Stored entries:
'''
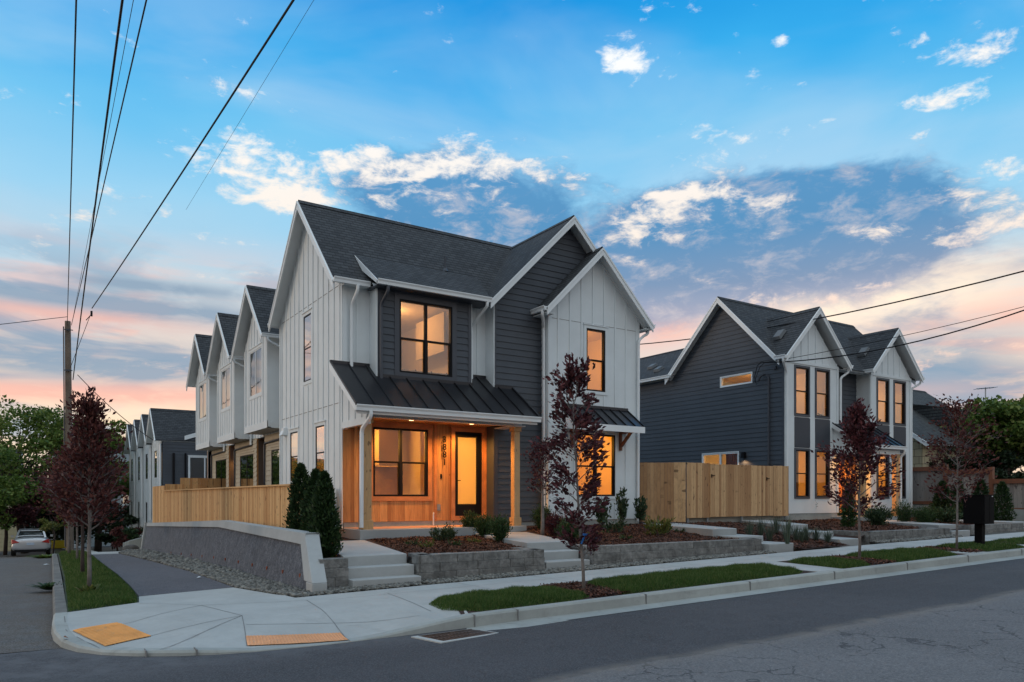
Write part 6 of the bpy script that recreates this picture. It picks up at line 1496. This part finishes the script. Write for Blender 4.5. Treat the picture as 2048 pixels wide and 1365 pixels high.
# ================================================================== street things
# tactile paving
M['tactile'] = pbr('tactile_yellow', lin(232, 164, 92), .7, .12, 4, .1, 60, dirt=((.30, .24, .18), 6, .6))
M['tactile2'] = pbr('tactile_worn', lin(222, 162, 118), .75, .1, 4, .1, 60, dirt=((.36, .33, .30), 9, .9))
def tactile(label, q, mat, nx, ny):
    q = [Vector(p) for p in q]; t = thing('tactile_paving', label, 'tactile paving', (*q[0], walk_s(*q[0])), 'tactile paving slabs at the corner')
    def P(a, b_, dz=0):
        v = q[0].lerp(q[1], a).lerp(q[3].lerp(q[2], a), b_); return Vector((v.x, v.y, walk_s(v.x, v.y)+dz+.003))
    m = MB(); N = 8
    for i in range(N):
        for j in range(N): m.poly([P(i/N, j/N, .008), P((i+1)/N, j/N, .008), P((i+1)/N, (j+1)/N, .008), P(i/N, (j+1)/N, .008)])
    m.build('slab', mat, t); m = MB()
    for i in range(nx):
        for j in range(ny):
            c = P((i+.5)/nx, (j+.5)/ny, .008); i0 = len(m.v)
            for r, h in ((.017, 0), (.010, .007)):
                for k in range(6): m.v.append((c.x+r*math.cos(k*1.047), c.y+r*math.sin(k*1.047), c.z+h))
            for k in range(6): m.f.append((i0+k, i0+(k+1) % 6, i0+6+(k+1) % 6, i0+6+k))
            m.f.append(tuple(i0+6+k for k in range(6)))
    m.build('domes', mat, t)
tactile('square orange yellow tactile slab at the left of the corner ramp', [gp(145, 1273, -.09), gp(210.6, 1295, -.1), gp(302.6, 1276, -.07), gp(233, 1253.7, -.04)], M['tactile'], 16, 24)
tactile('worn peach tactile slab in the ramp facing the main street', [gp(495, 1289, -.1), gp(697, 1275.5, -.1), gp(681, 1257.3, -.05), gp(491.6, 1269.8, -.06)], M['tactile2'], 30, 12)
# storm drain
q = [gp(835, 1272.5, -.12), gp(886.6, 1283, -.12), gp(993.4, 1264.6, -.11), gp(942, 1257, -.11)]
t = thing('storm_drain', 'rusty iron storm drain grate in its concrete frame by the kerb', 'drain', (*q[0], -.13))
qv = [Vector((*p, -.117)) for p in q]; cc = sum(qv, Vector())/4
m = MB(); out = [cc+(p-cc)*1.16 for p in qv]
for i in range(4): j = (i+1) % 4; m.hexa([out[i]-Vector((0, 0, .06)), out[j]-Vector((0, 0, .06)), qv[j]-Vector((0, 0, .06)), qv[i]-Vector((0, 0, .06))], [out[i]-Vector((0,0,.006)), out[j]-Vector((0,0,.006)), qv[j], qv[i]])
m.build('frame', M['conc'], t)
m = MB(); 
for i in range(15):
    a = (i+.5)/15; A = qv[0].lerp(qv[3], a); Bq = qv[1].lerp(qv[2], a); m.beam(A-Vector((0, 0, .018)), Bq-Vector((0, 0, .018)), .018, .03)
for a in (0.02, .35, .66, .98):
    A = qv[0].lerp(qv[1], a); Bq = qv[3].lerp(qv[2], a); m.beam(A-Vector((0, 0, .018)), Bq-Vector((0, 0, .018)), .022, .034)
m.build('grate', pbr('rusty_iron', (.10, .065, .05), .6, .3, 8, metal=.5), t)
m = MB(); m.poly([p-Vector((0, 0, .031)) for p in qv]); m.build('pit_shade_sheet', M['black'], t)  # flat black sheet under the bars, painted as the darkness below the grate
# mailbox cluster
mx_, my_ = px(1959.5, 1086, 18.1)[:2]
t = thing('mailbox', 'black cluster mailbox on a square black pedestal', 'mailbox', (mx_, my_, .3))
M['boxblack'] = pbr('mailbox_black', (.006, .006, .007), .6, .1, 3, spec=.05)
zb0 = CAMZ-53/FPX*18.1; zt0 = CAMZ+5/FPX*18.1
MB().box(mx_-.085, mx_+.085, my_-.085, my_+.085, .3, zb0+.01).build('pedestal', M['boxblack'], t, bevel=.008)
MB().box(mx_-.24, mx_+.26, my_-.21, my_+.27, zb0, zt0-.02).build('cabinet', M['boxblack'], t, bevel=.01)
MB().box(mx_-.25, mx_+.27, my_-.22, my_+.28, zt0-.018, zt0).build('lid', M['boxblack'], t, bevel=.006)
m = MB()
for r in range(4):
    for c in range(2): m.box(mx_-.22+c*.235, mx_-.01+c*.235, my_-.214, my_-.21, zb0+.05+r*.155, zb0+.19+r*.155)
m.build('door_panel', M['boxblack'], t); MB().box(mx_+.13, mx_+.18, my_-.216, my_-.213, zt0-.05, zt0-.03).build('lock_plate', M['trim'], t)
# utility pole
ppos = ray(140, 1109, 38.5); pz = ppos.z; pole = thing('utility_pole', 'tall brown wooden utility pole on the side street verge', 'utility pole', (ppos.x, ppos.y, pz))
ptop = ray(135.5, 643, 38.5)
wood = pbr('pole_wood', (.17, .13, .10), .85, .25, 1.5, .5, 12)
MB().tube([(ppos.x, ppos.y, pz-.3), (ptop.x, ptop.y, ptop.z)], [.19, .135], 14).build('pole', wood, pole, smooth=False)
m = MB(); m.tube([(ppos.x-.22, ppos.y-.05, pz+.4), (ptop.x-.19, ptop.y-.05, ptop.z-.3)], .03, 6); m.build('conduit', M['darktrim'], pole)
def hardware(u, v): p_ = ray(u, v, 38.3); MB().box(p_.x-.10, p_.x+.10, p_.y-.05, p_.y+.05, p_.z-.04, p_.z+.04).tube([(p_.x-.2, p_.y, p_.z), (p_.x+.2, p_.y, p_.z)], .025, 6).build('bracket', M['darktrim'], pole)
hardware(136, 741); hardware(137, 660)
# wires
def wire(label, A, B_, r=.012, sag=0.0, n=14, mat='black', ext=0.0, cat='cable', group='overhead cables'):
    A = Vector(A); B_ = Vector(B_); B2 = A+(B_-A)*(1+ext); P = []
    for i in range(n+1):
        f = i/n; p_ = A.lerp(B2, f); p_.z -= sag*4*f*(1-f); P.append(p_)
    o = MB().tube(P, r, 6).build('cable', M[mat], None, uv=False); tag(o, label, cat, group); return o
A0 = ray(135, 655, 38.4)
wire('thin cable rising straight up from the utility pole top', ray(134.5, 650, 38.4), ray(152.5, 0, 12.2), .015, ext=.35)
wire('thick black cable left of centre among the overhead lines', ray(146, 760, 38.2), ray(248, 0, 12.5), .022, ext=.35, sag=-.25)
wire('thin cable right of the thick one rising to the top edge', ray(143, 650, 38.3), ray(293, 0, 12.5), .014, ext=.35)
wire('faint cable between two others above the pole', ray(143, 652, 38.3), ray(267, 0, 12.5), .006, ext=.35)
wire('thick cable slanting to the top edge above the main gable', ray(184, 617, 37), ray(581, 0, 14.0), .024, ext=.35, sag=.12)
wire('short drop cable from the spliced cable end down to the pole', ray(184, 622, 37), ray(141, 735, 38.2), .014, n=4)
wire('very faint wire crossing the sky right of the slanting cable', ray(372, 420, 24), ray(628, 0, 13.0), .004, ext=.35)
wire('twisted cable running left from the pole out of view', ray(135, 634, 38.3), ray(-60, 656, 30), .016, ext=.2)
wire('service cable from the pole to the distant terrace', ray(155, 750, 38), ray(318, 888, 43), .018, sag=.25)
sp = ray(183, 629, 37); m = MB(); m.tube([sp+Vector((0, 0, .16)), sp-Vector((0, 0, .1))], .05, 8); m.tube([sp, ray(172, 641, 37)], .02, 5); tag(m.build('cable_clamp', M['black']), 'dark splice clamp on the slanting cable beside the pole', 'cable clamp')
wire('twisted black cable sagging above the far house roof', ray(1255, 691, 33), ray(2060, 512, 21), .022, sag=.55, ext=.3)
wire('thin cable crossing the twin white gables', ray(1345, 752, 27.5), ray(2060, 594, 22), .010, sag=.35, ext=.3)
wire('service cable from the far house mast to the right edge', (21.6, 16.9, 6.2), ray(2060, 588, 20), .02, sag=.55, ext=.3)
# boulder
bp = ray(262, 1098, 31.5); g = np.random.default_rng(3); V = ico_v*np.array([.42, .3, .24])*(1+g.uniform(-.12, .12, (12, 1)))+np.array([bp.x, bp.y, T(bp.y)+.10])
o = fast_mesh_idx('boulder', V, ico_f, pbr('boulder', (.10, .095, .09), .9, .3, 5, .5, 20)); sb = o.modifiers.new('s', 'SUBSURF'); sb.levels = 2; sb.render_levels = 2; tag(o, 'dark rounded boulder at the far end of the gravel', 'boulder')
# litter
for i, (u, v, z, s, lb) in enumerate(((93, 1132, -.5, .09, 'crumpled white paper by the side street kerb'), (398, 1156, .0, .07, 'white scrap on the gravel below the leaning wall'), (130, 1290, -.12, .03, 'small dry leaf on the corner ramp'), (286, 1308, -.14, .04, 'dry leaf in the gutter at the corner'))):
    x, y = gp(u, v, z); m = MB(); rd = random.Random(i); zz = walk_s(x, y)+.012 if i > 0 else T(y)-.14
    if i == 3: zz = -.145
    c = [Vector((x+math.cos(k)*s*rd.uniform(.5, 1.2), y+math.sin(k)*s*rd.uniform(.5, 1.2), zz+rd.uniform(0, .03))) for k in range(6)]
    for k in range(6): m.poly([c[k], c[(k+1) % 6], Vector((x, y, zz+.035))])
    tag(m.build('paper_scrap' if i < 2 else 'dry_leaf', M['trim'] if i < 2 else M['brownwood']), lb, 'litter')
# ================================================================== silver coupe
def car(x, y, z, rz):
    t = thing('parked_car', 'silver two door coupe parked on the side street, seen from behind', 'car', (0, 0, 0))
    paint, b, p = newmat('silver_paint'); p.inputs['Base Color'].default_value = (.50, .52, .55, 1); p.inputs['Metallic'].default_value = .55; p.inputs['Roughness'].default_value = .3; p.inputs['Coat Weight'].default_value = .5
    W2 = .89
    # rear at y=0, nose at y=4.8 ; section list: y, half width at sill, at belt, z sill, z belt(shoulder), crown half-width, crown z
    def body(secs, name, mat, levels=2):
        m = MB(); n = None; rings = []
        for s in secs:
            i0 = len(m.v); m.v += s; rings.append((i0, len(s)))
        for (a, k), (b2, _) in zip(rings, rings[1:]):
            for j in range(k): m.f.append((a+j, a+(j+1) % k, b2+(j+1) % k, b2+j))
        m.f.append(tuple(rings[0][0]+j for j in reversed(range(rings[0][1])))); m.f.append(tuple(rings[-1][0]+j for j in range(rings[-1][1])))
        o = m.build(name, mat, t, smooth=True, uv=False); sb = o.modifiers.new('s', 'SUBSURF'); sb.levels = levels; sb.render_levels = levels; return o
    def ring(y, w, z0, z1, zc, tuck=.93):
        return [(-w*.86, y, z0), (-w, y, z0+.12), (-w*1.0, y, (z0+z1)/2), (-w*tuck, y, z1), (-w*.6, y, zc), (0, y, zc+.01), (w*.6, y, zc), (w*tuck, y, z1), (w*1.0, y, (z0+z1)/2), (w, y, z0+.12), (w*.86, y, z0), (0, y, z0)]
    body([ring(.02, W2*.86, .36, .78, .82), ring(.06, W2*.94, .28, .86, .94), ring(.35, W2*.99, .24, .93, 1.0), ring(.9, W2, .22, .92, .98), ring(2.0, W2, .22, .86, .90), ring(3.2, W2, .22, .84, .88), ring(4.2, W2*.96, .24, .72, .80), ring(4.65, W2*.85, .3, .6, .66), ring(4.78, W2*.7, .36, .5, .54)], 'body', paint)
    def cab(y, w, zb_, zt__, wt): return [(-w, y, zb_), (-wt, y, zt__-.04), (-wt*.8, y, zt__), (0, y, zt__+.015), (wt*.8, y, zt__), (wt, y, zt__-.04), (w, y, zb_), (0, y, zb_)]
    darkg = pbr('car_glass', (.02, .024, .026), .08, 0)
    body([cab(.62, .70, .92, 1.0, .60), cab(1.25, .74, .88, 1.32, .56), cab(1.9, .76, .86, 1.40, .58), cab(2.6, .76, .86, 1.33, .58), cab(3.35, .72, .84, .92, .62)], 'cabin', darkg)
    m = MB(); rf = [(-.50, 1.18, 1.315), (.50, 1.18, 1.315), (.52, 1.9, 1.405), (.50, 2.45, 1.375), (-.50, 2.45, 1.375), (-.52, 1.9, 1.405)]
    m.hexa([Vector(p_)-Vector((0, 0, .03)) for p_ in rf], [Vector(p_)+Vector((0, 0, .018)) for p_ in rf]); m.build('roof', paint, t, bevel=.02)
    m = MB()
    for s in (-1, 1): m.beam((s*.66, .60, .95), (s*.54, 1.22, 1.33), .09, .05); m.beam((s*.54, 1.22, 1.33), (s*.55, 2.4, 1.375), .06, .04)
    m.build('pillar', paint, t)
    MB().tube([(-.60, .30, 1.055), (-.3, .27, 1.085), (.3, .27, 1.085), (.60, .30, 1.055)], .022, 6).build('spoiler', paint, t)
    red = pbr('tail_lamp', (.35, .012, .012), .2, 0)
    for s in (-1, 1):
        m = MB(); m.hexa([(s*.86, .12, .66), (s*.84, .02, .68), (s*.48, -.02, .74), (s*.50, .1, .74)] if s > 0 else [(s*.50, .1, .74), (s*.48, -.02, .74), (s*.84, .02, .68), (s*.86, .12, .66)], [(s*.86, .16, .90), (s*.80, .04, .90), (s*.66, .01, .85), (s*.66, .12, .85)] if s > 0 else [(s*.66, .12, .85), (s*.66, .01, .85), (s*.80, .04, .90), (s*.86, .16, .90)]); m.build('tail_light', red, t, bevel=.01)
        for yy in (.85, 3.75):
            wh = MB().tube([(s*.68, yy, .32), (s*.885, yy, .32)], .325, 24).build('wheel', pbr('tyre', (.015, .015, .016), .8, 0), t)
            MB().tube([(s*.80, yy, .32), (s*.895, yy, .32)], .21, 16).build('rim', M['galv'], wh)
    MB().box(-.17, .17, -.012, .02, .60, .72).build('licence_plate', pbr('plate', (.45, .55, .68), .5, .1, 20), t)
    MB().box(-.72, .72, .0, .4, .22, .36).build('rear_valance', M['black'], t)
    m = MB(); m.box(.86, 1.0, 2.75, 2.87, .90, 1.02); m.box(-1.0, -.86, 2.75, 2.87, .90, 1.02); m.build('mirror', paint, t)
    t.location = (x, y, z); t.rotation_euler.z = rz; return t
cp_ = ray(61, 1103, 39.5); car(cp_.x, cp_.y, T(cp_.y)-.13, R(-2))
# yellow planter-like object and glimpses beyond the car
yp = ray(116, 1088, 50); tag(MB().hexa([(yp.x-.45, yp.y-.3, yp.z-.3), (yp.x+.45, yp.y-.3, yp.z-.3), (yp.x+.45, yp.y+.3, yp.z-.3), (yp.x-.45, yp.y+.3, yp.z-.3)], [(yp.x-.55, yp.y-.35, yp.z+.22), (yp.x+.5, yp.y-.35, yp.z+.22), (yp.x+.5, yp.y+.35, yp.z+.22), (yp.x-.55, yp.y+.35, yp.z+.22)]).build('yellow_bin', pbr('yellow_plastic', (.55, .42, .02), .5, .1), bevel=.05), 'low yellow bin at the verge beyond the silver car', 'bin')
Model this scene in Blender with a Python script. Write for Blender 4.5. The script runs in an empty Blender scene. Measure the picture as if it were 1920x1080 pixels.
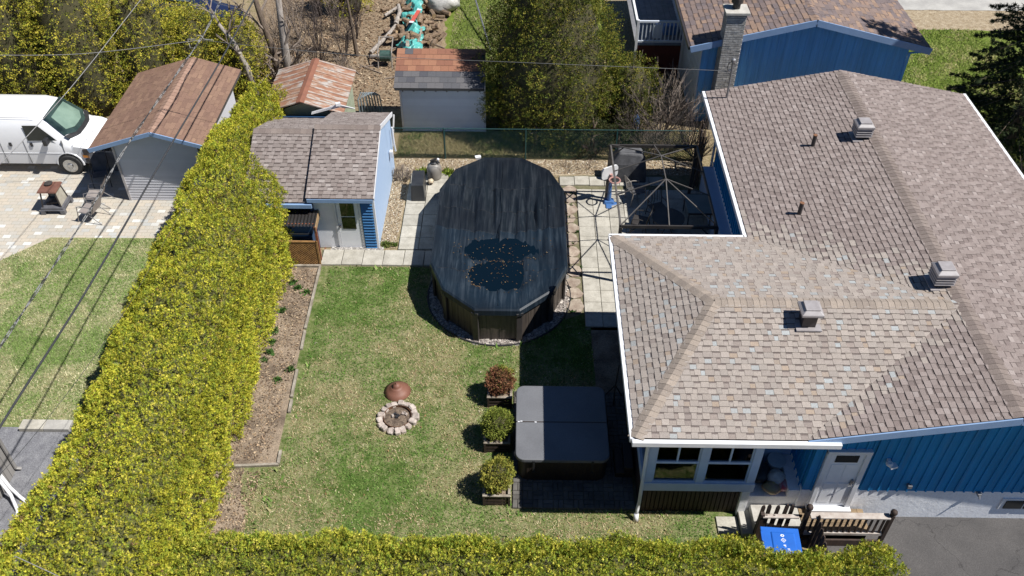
import bpy, math, random
import numpy as np
from mathutils import Vector, Matrix
R = math.radians
rnd = random.Random(7)
nr = np.random.default_rng(11)
scene = bpy.context.scene
col = scene.collection

# ---------------------------------------------------------------- camera
cam_d = bpy.data.cameras.new('camera'); cam = bpy.data.objects.new('camera', cam_d); col.objects.link(cam)
scene.camera = cam
cam_d.sensor_width = 36.0; cam_d.lens = 1666.45 / 1920 * 36.0
cam_d.clip_start = 0.1; cam_d.clip_end = 1500
_p, _y, _r = 0.738807, -0.0113827, 0.00349707
_fw = Vector((math.sin(_y)*math.cos(_p), math.cos(_y)*math.cos(_p), -math.sin(_p)))
_rt = Vector((math.cos(_y), -math.sin(_y), 0)); _up = _rt.cross(_fw)
_r2 = _rt*math.cos(_r) + _up*math.sin(_r); _u2 = -_rt*math.sin(_r) + _up*math.cos(_r)
_m = Matrix((_r2, _u2, -_fw)).transposed().to_4x4(); _m.translation = Vector((0, 0, 17.5))
cam.matrix_world = _m

# ---------------------------------------------------------------- sky, sun, exposure
SUN = Vector((-0.655, 0.185, -1.0)).normalized()          # direction the light travels
elev = math.asin(-SUN.z); az = math.atan2(-SUN.x, -SUN.y)  # compass style, from +Y towards +X
world = bpy.data.worlds.new('World'); scene.world = world; world.use_nodes = True
wn = world.node_tree.nodes; wl = world.node_tree.links
sky = wn.new('ShaderNodeTexSky'); sky.sky_type = 'NISHITA'; sky.sun_disc = False
sky.sun_elevation = elev; sky.sun_rotation = az; sky.altitude = 1500; sky.air_density = 1.0; sky.dust_density = 0.0; sky.ozone_density = 8.0
wl.new(sky.outputs[0], wn['Background'].inputs['Color']); wn['Background'].inputs['Strength'].default_value = 0.055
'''
### [TASK TO COMPLETE]
Pull every line containing the word "script" out of the entries above.

### [RESULT OF THIS EXERCISE]
Write part 6 of the bpy script that recreates this picture. It picks up at line 1496. This part finishes the script. Write for Blender 4.5. Treat the picture as 2048 pixels wide and 1365 pixels high.
Model this scene in Blender with a Python script. Write for Blender 4.5. The script runs in an empty Blender scene. Measure the picture as if it were 1920x1080 pixels.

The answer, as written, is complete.